Available data →
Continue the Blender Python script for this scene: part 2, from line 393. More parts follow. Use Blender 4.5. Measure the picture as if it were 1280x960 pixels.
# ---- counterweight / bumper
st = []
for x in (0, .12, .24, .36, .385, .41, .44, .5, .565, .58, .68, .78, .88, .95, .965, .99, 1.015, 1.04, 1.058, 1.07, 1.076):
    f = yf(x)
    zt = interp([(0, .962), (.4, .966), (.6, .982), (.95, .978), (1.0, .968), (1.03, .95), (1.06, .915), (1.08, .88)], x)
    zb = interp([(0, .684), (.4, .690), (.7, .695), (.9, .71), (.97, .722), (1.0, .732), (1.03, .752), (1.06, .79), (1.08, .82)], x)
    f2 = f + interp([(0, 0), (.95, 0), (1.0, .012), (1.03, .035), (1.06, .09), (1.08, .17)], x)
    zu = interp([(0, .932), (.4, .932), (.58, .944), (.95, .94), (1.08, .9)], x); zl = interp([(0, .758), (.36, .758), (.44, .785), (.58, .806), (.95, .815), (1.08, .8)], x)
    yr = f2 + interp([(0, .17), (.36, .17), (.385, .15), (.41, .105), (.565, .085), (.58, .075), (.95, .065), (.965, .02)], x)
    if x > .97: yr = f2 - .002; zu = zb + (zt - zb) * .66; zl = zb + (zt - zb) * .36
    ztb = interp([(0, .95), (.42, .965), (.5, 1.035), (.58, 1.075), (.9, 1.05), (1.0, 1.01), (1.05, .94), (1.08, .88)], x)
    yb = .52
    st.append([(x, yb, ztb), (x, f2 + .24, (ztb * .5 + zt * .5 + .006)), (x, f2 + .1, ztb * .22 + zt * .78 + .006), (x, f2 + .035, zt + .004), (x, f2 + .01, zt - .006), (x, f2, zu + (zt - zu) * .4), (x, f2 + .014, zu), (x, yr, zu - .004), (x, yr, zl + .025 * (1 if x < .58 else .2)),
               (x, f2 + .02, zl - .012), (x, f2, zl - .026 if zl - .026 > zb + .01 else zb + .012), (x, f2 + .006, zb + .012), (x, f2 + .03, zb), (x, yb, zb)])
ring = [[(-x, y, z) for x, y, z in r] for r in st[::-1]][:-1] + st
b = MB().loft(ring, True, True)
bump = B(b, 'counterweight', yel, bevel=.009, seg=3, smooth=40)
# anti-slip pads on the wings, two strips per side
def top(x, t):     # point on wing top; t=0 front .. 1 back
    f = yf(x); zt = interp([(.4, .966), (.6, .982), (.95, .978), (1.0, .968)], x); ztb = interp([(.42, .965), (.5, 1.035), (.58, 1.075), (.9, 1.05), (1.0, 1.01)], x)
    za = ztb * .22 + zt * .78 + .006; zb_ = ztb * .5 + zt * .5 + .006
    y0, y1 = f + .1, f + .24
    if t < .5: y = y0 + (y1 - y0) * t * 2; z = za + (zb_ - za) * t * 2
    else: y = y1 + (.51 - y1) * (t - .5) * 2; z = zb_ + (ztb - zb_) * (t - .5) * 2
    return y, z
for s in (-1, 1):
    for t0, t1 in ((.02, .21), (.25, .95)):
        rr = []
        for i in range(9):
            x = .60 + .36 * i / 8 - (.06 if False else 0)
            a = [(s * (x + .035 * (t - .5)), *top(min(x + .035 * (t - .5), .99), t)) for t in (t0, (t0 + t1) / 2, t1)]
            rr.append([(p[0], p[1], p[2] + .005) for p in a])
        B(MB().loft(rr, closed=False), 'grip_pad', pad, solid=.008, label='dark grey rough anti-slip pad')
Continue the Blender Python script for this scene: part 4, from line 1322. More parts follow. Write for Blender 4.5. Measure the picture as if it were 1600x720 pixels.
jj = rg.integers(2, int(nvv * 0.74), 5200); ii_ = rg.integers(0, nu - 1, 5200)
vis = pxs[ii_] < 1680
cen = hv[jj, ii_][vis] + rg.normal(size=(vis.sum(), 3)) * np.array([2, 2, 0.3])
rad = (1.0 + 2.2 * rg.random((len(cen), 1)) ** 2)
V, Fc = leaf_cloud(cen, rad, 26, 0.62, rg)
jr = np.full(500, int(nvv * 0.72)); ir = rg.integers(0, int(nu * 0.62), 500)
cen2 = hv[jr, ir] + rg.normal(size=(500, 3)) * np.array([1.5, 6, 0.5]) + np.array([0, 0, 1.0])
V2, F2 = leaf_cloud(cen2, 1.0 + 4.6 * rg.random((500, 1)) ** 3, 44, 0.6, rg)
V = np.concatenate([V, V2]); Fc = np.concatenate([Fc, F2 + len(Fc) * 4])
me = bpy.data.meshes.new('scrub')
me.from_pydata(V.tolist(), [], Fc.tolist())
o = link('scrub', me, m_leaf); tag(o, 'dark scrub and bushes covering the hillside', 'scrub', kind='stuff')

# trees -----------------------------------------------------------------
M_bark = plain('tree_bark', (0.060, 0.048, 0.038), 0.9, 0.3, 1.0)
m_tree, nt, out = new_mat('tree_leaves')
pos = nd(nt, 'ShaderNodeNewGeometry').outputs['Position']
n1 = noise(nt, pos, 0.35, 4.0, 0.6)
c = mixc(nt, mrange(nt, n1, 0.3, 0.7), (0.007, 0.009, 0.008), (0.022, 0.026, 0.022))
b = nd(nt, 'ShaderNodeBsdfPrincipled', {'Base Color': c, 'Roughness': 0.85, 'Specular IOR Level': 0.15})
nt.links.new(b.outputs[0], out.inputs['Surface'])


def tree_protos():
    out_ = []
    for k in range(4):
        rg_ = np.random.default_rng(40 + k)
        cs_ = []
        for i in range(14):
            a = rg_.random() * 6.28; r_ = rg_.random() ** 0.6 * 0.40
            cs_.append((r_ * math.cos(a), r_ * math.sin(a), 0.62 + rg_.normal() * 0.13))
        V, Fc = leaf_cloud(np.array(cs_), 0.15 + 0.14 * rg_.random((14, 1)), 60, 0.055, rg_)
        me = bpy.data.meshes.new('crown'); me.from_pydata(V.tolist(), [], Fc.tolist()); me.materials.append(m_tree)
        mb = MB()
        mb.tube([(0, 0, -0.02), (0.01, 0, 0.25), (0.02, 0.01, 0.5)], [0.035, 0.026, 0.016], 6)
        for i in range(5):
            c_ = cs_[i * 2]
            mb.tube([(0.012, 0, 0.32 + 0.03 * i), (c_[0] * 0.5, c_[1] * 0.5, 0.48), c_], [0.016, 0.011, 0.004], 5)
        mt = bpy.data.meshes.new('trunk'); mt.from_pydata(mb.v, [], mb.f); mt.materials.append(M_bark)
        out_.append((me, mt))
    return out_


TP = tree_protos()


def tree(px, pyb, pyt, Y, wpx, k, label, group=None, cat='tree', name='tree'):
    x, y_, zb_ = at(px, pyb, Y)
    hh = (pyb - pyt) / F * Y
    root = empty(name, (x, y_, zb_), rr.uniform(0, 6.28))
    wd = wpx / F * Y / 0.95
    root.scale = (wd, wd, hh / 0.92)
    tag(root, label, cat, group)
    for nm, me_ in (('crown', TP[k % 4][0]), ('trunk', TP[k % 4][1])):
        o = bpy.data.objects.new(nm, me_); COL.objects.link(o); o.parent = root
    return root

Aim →
Exactly as written above, please repeat the entries.

Solution to the exercise →
Continue the Blender Python script for this scene: part 2, from line 393. More parts follow. Use Blender 4.5. Measure the picture as if it were 1280x960 pixels.
# ---- counterweight / bumper
st = []
for x in (0, .12, .24, .36, .385, .41, .44, .5, .565, .58, .68, .78, .88, .95, .965, .99, 1.015, 1.04, 1.058, 1.07, 1.076):
    f = yf(x)
    zt = interp([(0, .962), (.4, .966), (.6, .982), (.95, .978), (1.0, .968), (1.03, .95), (1.06, .915), (1.08, .88)], x)
    zb = interp([(0, .684), (.4, .690), (.7, .695), (.9, .71), (.97, .722), (1.0, .732), (1.03, .752), (1.06, .79), (1.08, .82)], x)
    f2 = f + interp([(0, 0), (.95, 0), (1.0, .012), (1.03, .035), (1.06, .09), (1.08, .17)], x)
    zu = interp([(0, .932), (.4, .932), (.58, .944), (.95, .94), (1.08, .9)], x); zl = interp([(0, .758), (.36, .758), (.44, .785), (.58, .806), (.95, .815), (1.08, .8)], x)
    yr = f2 + interp([(0, .17), (.36, .17), (.385, .15), (.41, .105), (.565, .085), (.58, .075), (.95, .065), (.965, .02)], x)
    if x > .97: yr = f2 - .002; zu = zb + (zt - zb) * .66; zl = zb + (zt - zb) * .36
    ztb = interp([(0, .95), (.42, .965), (.5, 1.035), (.58, 1.075), (.9, 1.05), (1.0, 1.01), (1.05, .94), (1.08, .88)], x)
    yb = .52
    st.append([(x, yb, ztb), (x, f2 + .24, (ztb * .5 + zt * .5 + .006)), (x, f2 + .1, ztb * .22 + zt * .78 + .006), (x, f2 + .035, zt + .004), (x, f2 + .01, zt - .006), (x, f2, zu + (zt - zu) * .4), (x, f2 + .014, zu), (x, yr, zu - .004), (x, yr, zl + .025 * (1 if x < .58 else .2)),
               (x, f2 + .02, zl - .012), (x, f2, zl - .026 if zl - .026 > zb + .01 else zb + .012), (x, f2 + .006, zb + .012), (x, f2 + .03, zb), (x, yb, zb)])
ring = [[(-x, y, z) for x, y, z in r] for r in st[::-1]][:-1] + st
b = MB().loft(ring, True, True)
bump = B(b, 'counterweight', yel, bevel=.009, seg=3, smooth=40)
# anti-slip pads on the wings, two strips per side
def top(x, t):     # point on wing top; t=0 front .. 1 back
    f = yf(x); zt = interp([(.4, .966), (.6, .982), (.95, .978), (1.0, .968)], x); ztb = interp([(.42, .965), (.5, 1.035), (.58, 1.075), (.9, 1.05), (1.0, 1.01)], x)
    za = ztb * .22 + zt * .78 + .006; zb_ = ztb * .5 + zt * .5 + .006
    y0, y1 = f + .1, f + .24
    if t < .5: y = y0 + (y1 - y0) * t * 2; z = za + (zb_ - za) * t * 2
    else: y = y1 + (.51 - y1) * (t - .5) * 2; z = zb_ + (ztb - zb_) * (t - .5) * 2
    return y, z
for s in (-1, 1):
    for t0, t1 in ((.02, .21), (.25, .95)):
        rr = []
        for i in range(9):
            x = .60 + .36 * i / 8 - (.06 if False else 0)
            a = [(s * (x + .035 * (t - .5)), *top(min(x + .035 * (t - .5), .99), t)) for t in (t0, (t0 + t1) / 2, t1)]
            rr.append([(p[0], p[1], p[2] + .005) for p in a])
        B(MB().loft(rr, closed=False), 'grip_pad', pad, solid=.008, label='dark grey rough anti-slip pad')
Continue the Blender Python script for this scene: part 4, from line 1322. More parts follow. Write for Blender 4.5. Measure the picture as if it were 1600x720 pixels.
jj = rg.integers(2, int(nvv * 0.74), 5200); ii_ = rg.integers(0, nu - 1, 5200)
vis = pxs[ii_] < 1680
cen = hv[jj, ii_][vis] + rg.normal(size=(vis.sum(), 3)) * np.array([2, 2, 0.3])
rad = (1.0 + 2.2 * rg.random((len(cen), 1)) ** 2)
V, Fc = leaf_cloud(cen, rad, 26, 0.62, rg)
jr = np.full(500, int(nvv * 0.72)); ir = rg.integers(0, int(nu * 0.62), 500)
cen2 = hv[jr, ir] + rg.normal(size=(500, 3)) * np.array([1.5, 6, 0.5]) + np.array([0, 0, 1.0])
V2, F2 = leaf_cloud(cen2, 1.0 + 4.6 * rg.random((500, 1)) ** 3, 44, 0.6, rg)
V = np.concatenate([V, V2]); Fc = np.concatenate([Fc, F2 + len(Fc) * 4])
me = bpy.data.meshes.new('scrub')
me.from_pydata(V.tolist(), [], Fc.tolist())
o = link('scrub', me, m_leaf); tag(o, 'dark scrub and bushes covering the hillside', 'scrub', kind='stuff')

# trees -----------------------------------------------------------------
M_bark = plain('tree_bark', (0.060, 0.048, 0.038), 0.9, 0.3, 1.0)
m_tree, nt, out = new_mat('tree_leaves')
pos = nd(nt, 'ShaderNodeNewGeometry').outputs['Position']
n1 = noise(nt, pos, 0.35, 4.0, 0.6)
c = mixc(nt, mrange(nt, n1, 0.3, 0.7), (0.007, 0.009, 0.008), (0.022, 0.026, 0.022))
b = nd(nt, 'ShaderNodeBsdfPrincipled', {'Base Color': c, 'Roughness': 0.85, 'Specular IOR Level': 0.15})
nt.links.new(b.outputs[0], out.inputs['Surface'])


def tree_protos():
    out_ = []
    for k in range(4):
        rg_ = np.random.default_rng(40 + k)
        cs_ = []
        for i in range(14):
            a = rg_.random() * 6.28; r_ = rg_.random() ** 0.6 * 0.40
            cs_.append((r_ * math.cos(a), r_ * math.sin(a), 0.62 + rg_.normal() * 0.13))
        V, Fc = leaf_cloud(np.array(cs_), 0.15 + 0.14 * rg_.random((14, 1)), 60, 0.055, rg_)
        me = bpy.data.meshes.new('crown'); me.from_pydata(V.tolist(), [], Fc.tolist()); me.materials.append(m_tree)
        mb = MB()
        mb.tube([(0, 0, -0.02), (0.01, 0, 0.25), (0.02, 0.01, 0.5)], [0.035, 0.026, 0.016], 6)
        for i in range(5):
            c_ = cs_[i * 2]
            mb.tube([(0.012, 0, 0.32 + 0.03 * i), (c_[0] * 0.5, c_[1] * 0.5, 0.48), c_], [0.016, 0.011, 0.004], 5)
        mt = bpy.data.meshes.new('trunk'); mt.from_pydata(mb.v, [], mb.f); mt.materials.append(M_bark)
        out_.append((me, mt))
    return out_


TP = tree_protos()


def tree(px, pyb, pyt, Y, wpx, k, label, group=None, cat='tree', name='tree'):
    x, y_, zb_ = at(px, pyb, Y)
    hh = (pyb - pyt) / F * Y
    root = empty(name, (x, y_, zb_), rr.uniform(0, 6.28))
    wd = wpx / F * Y / 0.95
    root.scale = (wd, wd, hh / 0.92)
    tag(root, label, cat, group)
    for nm, me_ in (('crown', TP[k % 4][0]), ('trunk', TP[k % 4][1])):
        o = bpy.data.objects.new(nm, me_); COL.objects.link(o); o.parent = root
    return root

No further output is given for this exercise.